Stephanie Bohon, an associate professor of sociology at the University of Tennessee in Knoxville, said Nashville and some other Southern cities, such as Atlanta and Charlotte, N.C., are known as "new destinations" for Hispanics. Many people are coming from other places in the United States after getting recommendations from networks of friends and family along the lines of "Nashville’s a nicer place to live than East Los Angeles," she said.
They also tend to be better educated than Hispanics living in more traditional destinations such as Houston, Los Angeles, Chicago and Miami. "The educated Latino population is seeing greater opportunity for professional jobs in the Southeast," Bohon said.
Some of the rapid growth is simply a result of the fact that the Hispanic population is younger than whites, African-Americans and other groups. "It’s not that they’re having more kids," Bohon said. "It’s that so many of them are in their prime child-rearing years."
Renata Soto, executive director of Conexion Americas, which helps Latino families in Middle Tennessee, said more people have come here from California than from anywhere else.
"People have tried to make it there, and jobs are not available," Soto said. "Even Middle Tennessee has struggled with the employment rate. But it seems that when compared with other states, there’s at least hope that there will be more choices here."
Soto said some Hispanic families are trying to put down roots in unusual circumstances. Even as the head of household moves away from Middle Tennessee for a few months to take a short-term job, his or her family is staying here.
Nashville lacks sites
Bernhardt and Ralph Schulz, president and CEO of the Nashville Area Chamber of Commerce, said Nashville and the surrounding counties have worked together well as a region. They’ve marketed Nashville’s big-city offerings, such as pro sports, alongside the lower-key appeals of the suburbs.

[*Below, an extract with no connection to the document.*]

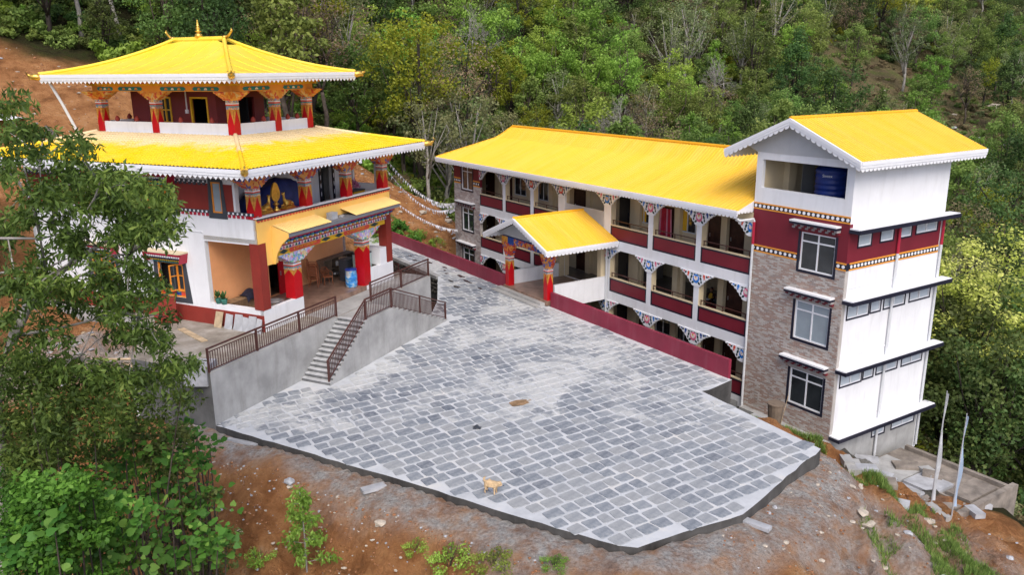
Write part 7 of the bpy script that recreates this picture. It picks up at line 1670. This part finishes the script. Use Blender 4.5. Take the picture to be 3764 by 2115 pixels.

"When you take the region as a whole, you’re going to get this kind of growth," Schulz said.
But David Crabtree, executive vice president of real estate firm Brookside Properties, said most of the real growth in jobs has been in Rutherford, Williamson and other counties, not Nashville. He said Davidson County doesn’t have good sites where a major corporation could relocate, and Metro’s rezoning process is too cumbersome.
"Nissan didn’t move to Nashville," Crabtree said. "Why is that? There wasn’t any place for them to go. The city needs to pay attention to this."
The region as a whole also will have to deal with how it moves people around, said Ed Cole, executive director of the Transit Alliance of Middle Tennessee.
Cole said projections of the region’s growth over the next 25 years, with an additional 900,000 people moving to a 10-county area by 2035, would put Nashville on par with Denver or Seattle today. He said Middle Tennessee needs to start working to upgrade its mass transit system to prepare for that kind of population.
"We can have the infrastructure, if we start taking steps to get ready," he said.
Despite Nashville’s needs, Cole noted the city has name recognition that will continue to pay growth dividends.
"It’s a very attractive label," Cole said. "Nashville’s a place people have heard about. That identity helps, especially when we don’t have mountains or beaches."